What I'm quilting at the moment - pinwheel scrappy


So far I've quilted a 45-degree grid over the centre pinwheel section (alternating between contour quilting and quilting in the ditch) and quilted along stripes in the border. Last night I started quilting a very simple curved pattern within the grid. It is all machine quilting, which I don't do so often on a larger quilt (this is about 5ft across), but even stitching the longest diagonals on 45-degrees wasn't a problem under the machine arm. I am using Hobbs Heirloom - an 80/20 cotton/poly blend - so it isn't as heavy to handle as 100% cotton.

You can see the tacking stitches in the photo. I prefer to tack quilts even for machine quilting, taking care to tack close to where I'll be quilting but not actually right on the same lines. Getting the tacking out later isn't a problem. If it looks like I am going to get the tacking meshed up in the quilting stitches, I can just snip that bit of tacking while I'm quilting and the problem is removed. I don't like basting with safety pins, although I've done it quite a few times - for hand quilting, the pins are just obstacles to catch the quilting thread, and, for machine work, the pins have more tendency to catch on the machine than tacking stitches do.
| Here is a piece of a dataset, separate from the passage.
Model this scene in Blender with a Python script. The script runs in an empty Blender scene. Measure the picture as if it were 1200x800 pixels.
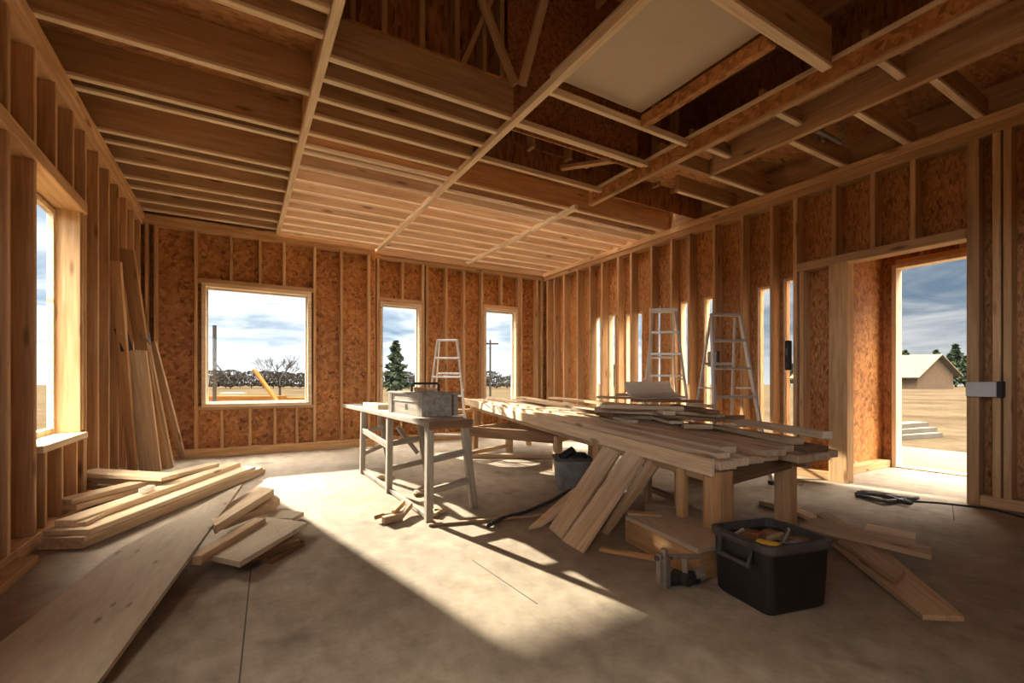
import bpy, bmesh, math, random
from mathutils import Vector, Matrix
random.seed(11)
scene = bpy.context.scene
COL = scene.collection
PI = math.pi

# ------------------------------------------------------------------ camera
F, HY, CH = 545.0, 448.0, 1.05            # focal length and horizon row for a 1200x800 frame, eye height
YAW = math.atan(320.0 / 545.0)
S_, C_ = math.sin(YAW), math.cos(YAW)
cam_d = bpy.data.cameras.new('camera')
cam = bpy.data.objects.new('camera', cam_d)
COL.objects.link(cam)
cam.location = (0, 0, CH)
cam.rotation_euler = (PI / 2, 0, -YAW)
cam_d.sensor_width = 36.0
cam_d.lens = F / 1200.0 * 36.0
cam_d.shift_y = (HY - 400.0) / 1200.0
cam_d.clip_start = 0.05
cam_d.clip_end = 900.0
scene.camera = cam

def at(px, py, z=0.0):                     # a photo pixel resting on the level z -> point in the room
    d = F * (z - CH) / (HY - py)
    r = (px - 600.0) / F * d
    return Vector((C_ * r + S_ * d, -S_ * r + C_ * d, z))
def atd(px, py, d):                        # a photo pixel at depth d
    r = (px - 600.0) / F * d
    return Vector((C_ * r + S_ * d, -S_ * r + C_ * d, CH + (HY - py) * d / F))

# ------------------------------------------------------------------ materials
def new_mat(name):
    m = bpy.data.materials.new(name)
    m.use_nodes = True
    nt = m.node_tree
    nt.nodes.clear()
    out = nt.nodes.new('ShaderNodeOutputMaterial')
    b = nt.nodes.new('ShaderNodeBsdfPrincipled')
    nt.links.new(b.outputs[0], out.inputs[0])
    return m, nt, b
def N(nt, t, **kw):
    n = nt.nodes.new(t)
    for k, v in kw.items():
        if k.startswith('i_'):
            n.inputs[k[2:].replace('_', ' ')].default_value = v
        else:
            setattr(n, k, v)
    return n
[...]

Even worse, once the quilt is bunched up under the machine arm I've known safety pins to "lock" together. The tacking stitches underneath are short anyway and if there's going to be a problem on the top, I just snip out that part of the tacking. I'm careful when removing the tacking too, as inevitably there will be some quilting stitches that have pierced the tacking thread - just clipping the tacking close to those stitches sorts that out.

My first quilt was a pinwheel, although not a scrappy quilt. I got the idea for this one after my friend Val started arranging a heap of sample squares into pairs - I hadn't spotted that there were so many duplicates. The pattern (and method for dealing with slightly irregular sized squares) is going to be featured in Popular Patchwork magazine's July issue, on sale at the end of June.